[start Data listing]

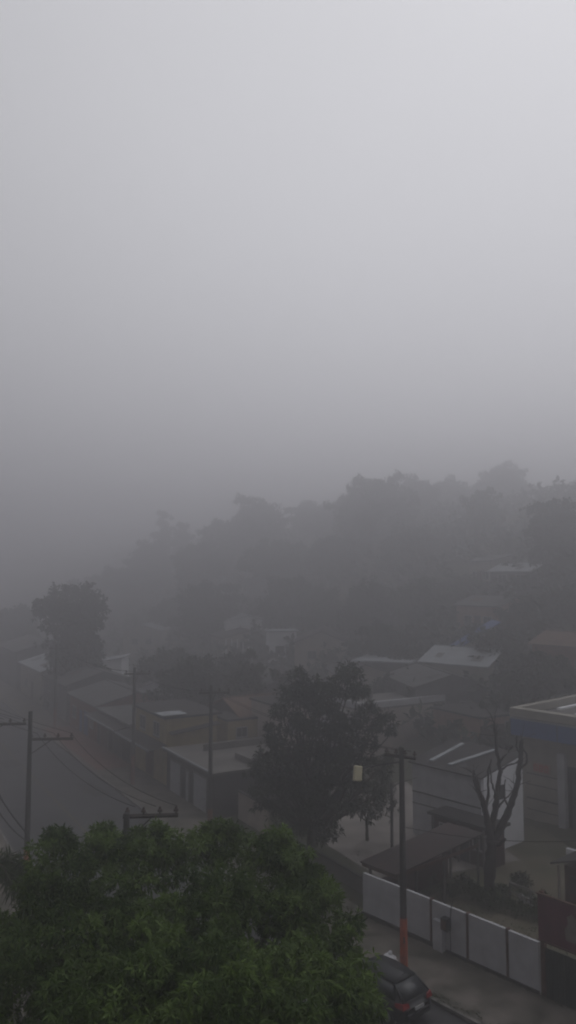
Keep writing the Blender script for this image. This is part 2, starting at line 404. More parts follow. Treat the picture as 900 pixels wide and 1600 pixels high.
# row along the far street (front on the pavement line)
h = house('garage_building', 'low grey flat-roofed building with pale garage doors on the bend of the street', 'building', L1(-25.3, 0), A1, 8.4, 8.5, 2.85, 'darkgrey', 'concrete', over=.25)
for x, w in ((.8, 2.0), (5.2, 2.2)):
    door(h, 'front', 8.4, 8.5, x, w, 2.35, 'shutter', 'garage_door')
door(h, 'front', 8.4, 8.5, 3.8, .5, 2.2, 'shutter')
mb = MB(); mb.box(-.3, -.32, 3.015, 8.7, -.22, 3.12); mb.build('roof_edge', 'metalroof', h)
mb = MB(); mb.box(2.2, 2.0, 3.01, 2.35, 8.2, 3.5); mb.box(5.5, 3.0, 3.01, 8.3, 3.15, 3.45); mb.build('parapet', 'concrete', h)
h = house('tan_house', 'two-storey tan house rising behind the garage roof', 'house', L1(-33.5, .35), A1, 7.1, 4.3, 5.0, 'tan', 'darkroof', over=.3,
      wins=(('front', 1.2, 3.4, 1.2, 1.0), ('front', 4.4, 3.4, 1.2, 1.0), ), doors=(('front', 2.8, 1.6, 2.3, 'rust'),))
mb = MB(); mb.slab([(-1, -1.45, 2.75), (7.3, -1.45, 2.75), (7.3, -.02, 3.05), (-1, -.02, 3.05)], .07); aw = mb.build('awning', 'darkroof', h)
mb = MB(); mb.box(-1, -1.52, 2.66, 7.3, -1.455, 2.80); mb.build('gutter', 'metalroof', aw)
mb = MB(); mb.slab([(5.8, -.5, 5.32), (7.5, -.5, 5.32), (7.5, 1.6, 5.32), (5.8, 1.6, 5.32)], .06); mb.build('metal_sheet', 'metalroof', h)
mb = MB(); mb.slab([(7.105, .2, 4.0), (7.75, .2, 3.9), (7.75, 4.3, 4.35), (7.105, 4.3, 4.45)], .06); mb.build('side_canopy', 'darkroof', h)
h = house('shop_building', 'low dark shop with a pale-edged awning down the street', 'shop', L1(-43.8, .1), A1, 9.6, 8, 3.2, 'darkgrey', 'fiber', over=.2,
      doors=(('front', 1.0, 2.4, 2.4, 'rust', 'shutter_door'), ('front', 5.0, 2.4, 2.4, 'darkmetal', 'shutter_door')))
mb = MB(); mb.slab([(0, -1.3, 2.85), (9.2, -1.3, 2.85), (9.2, -.02, 3.1), (0, -.02, 3.1)], .07); aw = mb.build('awning', 'darkroof', h)
mb = MB(); mb.box(0, -1.37, 2.78, 9.2, -1.305, 2.9); mb.build('gutter', 'metalroof', aw)
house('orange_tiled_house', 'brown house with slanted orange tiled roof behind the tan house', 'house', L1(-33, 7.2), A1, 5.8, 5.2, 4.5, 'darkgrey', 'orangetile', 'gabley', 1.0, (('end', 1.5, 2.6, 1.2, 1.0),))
h = house('orange_wall_annex', 'ochre rendered annex with sloping top right of the tan house', 'annex', L1(-30.0, 5.6), A1, 3.6, 4.6, 4.3, 'tan', 'darkroof', 'flat', 1, (('end', .8, 3.0, .9, .7),), over=.1)
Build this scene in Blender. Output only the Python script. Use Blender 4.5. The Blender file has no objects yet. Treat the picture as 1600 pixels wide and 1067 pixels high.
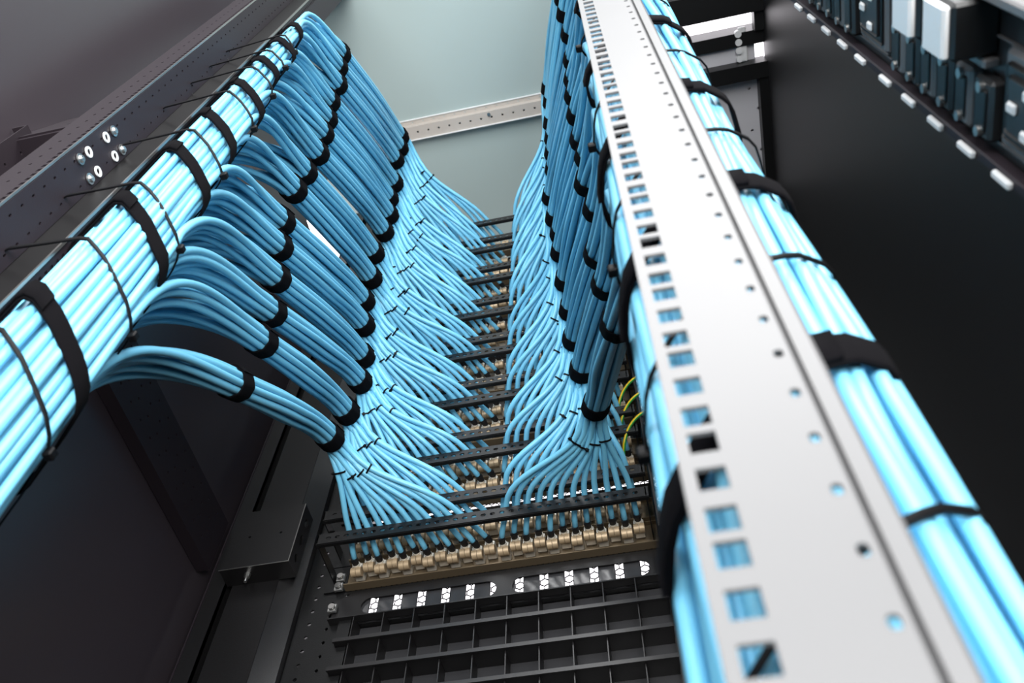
import bpy, math, random
import numpy as np
from mathutils import Vector, Matrix
random.seed(7)
S = bpy.context.scene
COL = S.collection

# ------------------------------------------------------------------ camera
# world: x = right across the cabinet, y = depth (away from the open side), z = up; metres
FPX = 1416.0
RIGHT = (0.97795713, 0.20812859, 0.01680319)
DOWN = (-0.16824866, 0.83310793, -0.52689995)
FWD = (-0.12366181, 0.51245845, 0.8497612)
cd = bpy.data.cameras.new('camera'); cam = bpy.data.objects.new('camera', cd); COL.objects.link(cam)
cam.matrix_world = Matrix(((RIGHT[0], -DOWN[0], -FWD[0], 0), (RIGHT[1], -DOWN[1], -FWD[1], 0),
                           (RIGHT[2], -DOWN[2], -FWD[2], 0), (0, 0, 0, 1)))
cd.sensor_width = 36; cd.lens = FPX / 1600 * 36; cd.clip_start = .01
cd.dof.use_dof = True; cd.dof.focus_distance = 1.15; cd.dof.aperture_fstop = 11.5
S.camera = cam
# ------------------------------------------------------------------ light
w = bpy.data.worlds.new('world'); S.world = w; w.use_nodes = True
w.node_tree.nodes['Background'].inputs[0].default_value = (.94, .96, 1, 1)
w.node_tree.nodes['Background'].inputs[1].default_value = .5
def area(name, loc, target, sx, sy, power, color=(1, 1, 1)):
    l = bpy.data.lights.new(name, 'AREA'); l.shape = 'RECTANGLE'; l.size = sx; l.size_y = sy; l.energy = power; l.color = color
    o = bpy.data.objects.new(name, l); COL.objects.link(o); o.location = loc
    o.rotation_euler = (Vector(target) - Vector(loc)).to_track_quat('-Z', 'Y').to_euler(); return o
area('room_light_high', (.25, -1.0, 2.3), (-.3, .5, 1.0), 1.6, .9, 36, (1, 1, 1))
area('fill_light_low', (-.15, -1.1, .75), (-.25, .8, 1.7), 1.8, 1.0, 30, (.97, .99, 1))  # added fill from the open side, not a lamp in the room
area('fill_light_bounce', (.35, -.85, -.15), (-.38, .55, 1.25), 1.4, .8, 42, (1, .99, .97))  # added area light imitating bounce from below, brightens the branches
S.view_settings.view_transform = 'Standard'; S.view_settings.look = 'None'
S.view_settings.gamma = 1; S.view_settings.use_curve_mapping = False
S.view_settings.exposure = .4

# ------------------------------------------------------------------ materials
def srgb(c):
    return tuple(((v / 255 + .055) / 1.055) ** 2.4 if v / 255 > .04045 else v / 255 / 12.92 for v in c) + (1,)
def mat(name, rgb, rough=.5, metal=0, noise=0, scale=60, bump=0, bscale=400, emit=None, spec=.5):
    m = bpy.data.materials.new(name); m.use_nodes = True; nt = m.node_tree; b = nt.nodes['Principled BSDF']
    b.inputs['Base Color'].default_value = srgb(rgb); b.inputs['Roughness'].default_value = rough
    b.inputs['Metallic'].default_value = metal; b.inputs['Specular IOR Level'].default_value = spec
    tc = nt.nodes.new('ShaderNodeTexCoord')
    if noise:
        n = nt.nodes.new('ShaderNodeTexNoise'); n.inputs['Scale'].default_value = scale; n.inputs['Detail'].default_value = 4
        nt.links.new(tc.outputs['Object'], n.inputs['Vector'])
        r = nt.nodes.new('ShaderNodeMapRange'); r.inputs[3].default_value = 1 - noise; r.inputs[4].default_value = 1 + noise
        nt.links.new(n.outputs[0], r.inputs[0])
        h = nt.nodes.new('ShaderNodeHueSaturation'); h.inputs['Color'].default_value = srgb(rgb)
        nt.links.new(r.outputs[0], h.inputs['Value']); nt.links.new(h.outputs[0], b.inputs['Base Color'])
    if bump:
        n = nt.nodes.new('ShaderNodeTexNoise'); n.inputs['Scale'].default_value = bscale
        nt.links.new(tc.outputs['Object'], n.inputs['Vector'])
        bp = nt.nodes.new('ShaderNodeBump'); bp.inputs['Strength'].default_value = bump; bp.inputs['Distance'].default_value = .001
        nt.links.new(n.outputs[0], bp.inputs['Height']); nt.links.new(bp.outputs[0], b.inputs['Normal'])
    if emit:
        b.inputs['Emission Color'].default_value = srgb(rgb); b.inputs['Emission Strength'].default_value = emit
    return m
M_cable = mat('blue_cable_jacket', (114, 190, 222), .38, noise=.05, scale=25)
M_velcro = mat('black_hook_loop', (9, 8, 11), .95, bump=.6, bscale=1500, spec=.08)
M_tie = mat('black_nylon', (8, 8, 10), .5, spec=.15)
M_boot = mat('black_boot', (16, 16, 18), .5)
M_black = mat('black_powder_coat', (8, 8, 9), .42, bump=.15, bscale=900)
M_black2 = mat('satin_black_steel', (23, 22, 23), .38, bump=.1, bscale=700)
M_railL = mat('graphite_rail', (38, 32, 37), .48, spec=.25, bump=.08, bscale=700)
M_railR = mat('pale_rail', (98, 98, 99), .42, noise=.03, scale=18)  # paler base colour than the left rail
M_smooth = mat('smooth_black_coat', (13, 12, 13), .42, spec=.18)
M_edge = mat('bare_steel_edge', (170, 168, 165), .3, .9)
M_zinc = mat('zinc', (190, 190, 188), .3, .95)
M_panel = mat('zinc_panel', (112, 98, 78), .4, .5)
M_jack = mat('nickel_jack', (226, 222, 212), .30, .45)
M_barrel = mat('cast_latch', (176, 154, 124), .42, .3)
M_wallL = mat('side_panel_grey', (58, 52, 57), .30, noise=.06, scale=3, spec=.6)
M_wallD = mat('side_panel_dark', (24, 23, 24), .45, noise=.08, scale=4)
M_ceil = mat('grey_green_roof', (164, 178, 176), .34, noise=.05, scale=2)
M_ceil2 = mat('grey_roof', (186, 184, 188), .4, noise=.05, scale=3)
M_beam = mat('roof_beam_paint', (186, 178, 170), .4, noise=.05, scale=20)
M_dgrey = mat('dark_floor', (40, 40, 42), .7, noise=.1, scale=8)
M_lamp = mat('lamp_glow', (255, 250, 255), .5, emit=2.2)
M_yellow = mat('earth_yellow', (228, 190, 20), .4)
M_green = mat('earth_green', (40, 150, 60), .4)
M_plastic = mat('dark_grey_plastic', (30, 29, 30), .4)
M_grey = mat('light_grey_plastic', (205, 205, 205), .35)
M_gloss = mat('glossy_black_plastic', (52, 52, 54), .16, bump=.35, bscale=45)
M_frame = mat('socket_frame_plastic', (88, 87, 88), .4)
M_white = mat('white_trim', (225, 225, 225), .4)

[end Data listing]

• _Task details_
Give back exactly the lines from the one containing "Build this scene" to the one containing "S.view_settings.exposure = .4", both included, and no pictures.

• _Response to the exercise_
Build this scene in Blender. Output only the Python script. Use Blender 4.5. The Blender file has no objects yet. Treat the picture as 1600 pixels wide and 1067 pixels high.
import bpy, math, random
import numpy as np
from mathutils import Vector, Matrix
random.seed(7)
S = bpy.context.scene
COL = S.collection

# ------------------------------------------------------------------ camera
# world: x = right across the cabinet, y = depth (away from the open side), z = up; metres
FPX = 1416.0
RIGHT = (0.97795713, 0.20812859, 0.01680319)
DOWN = (-0.16824866, 0.83310793, -0.52689995)
FWD = (-0.12366181, 0.51245845, 0.8497612)
cd = bpy.data.cameras.new('camera'); cam = bpy.data.objects.new('camera', cd); COL.objects.link(cam)
cam.matrix_world = Matrix(((RIGHT[0], -DOWN[0], -FWD[0], 0), (RIGHT[1], -DOWN[1], -FWD[1], 0),
                           (RIGHT[2], -DOWN[2], -FWD[2], 0), (0, 0, 0, 1)))
cd.sensor_width = 36; cd.lens = FPX / 1600 * 36; cd.clip_start = .01
cd.dof.use_dof = True; cd.dof.focus_distance = 1.15; cd.dof.aperture_fstop = 11.5
S.camera = cam
# ------------------------------------------------------------------ light
w = bpy.data.worlds.new('world'); S.world = w; w.use_nodes = True
w.node_tree.nodes['Background'].inputs[0].default_value = (.94, .96, 1, 1)
w.node_tree.nodes['Background'].inputs[1].default_value = .5
def area(name, loc, target, sx, sy, power, color=(1, 1, 1)):
    l = bpy.data.lights.new(name, 'AREA'); l.shape = 'RECTANGLE'; l.size = sx; l.size_y = sy; l.energy = power; l.color = color
    o = bpy.data.objects.new(name, l); COL.objects.link(o); o.location = loc
    o.rotation_euler = (Vector(target) - Vector(loc)).to_track_quat('-Z', 'Y').to_euler(); return o
area('room_light_high', (.25, -1.0, 2.3), (-.3, .5, 1.0), 1.6, .9, 36, (1, 1, 1))
area('fill_light_low', (-.15, -1.1, .75), (-.25, .8, 1.7), 1.8, 1.0, 30, (.97, .99, 1))  # added fill from the open side, not a lamp in the room
area('fill_light_bounce', (.35, -.85, -.15), (-.38, .55, 1.25), 1.4, .8, 42, (1, .99, .97))  # added area light imitating bounce from below, brightens the branches
S.view_settings.view_transform = 'Standard'; S.view_settings.look = 'None'
S.view_settings.gamma = 1; S.view_settings.use_curve_mapping = False
S.view_settings.exposure = .4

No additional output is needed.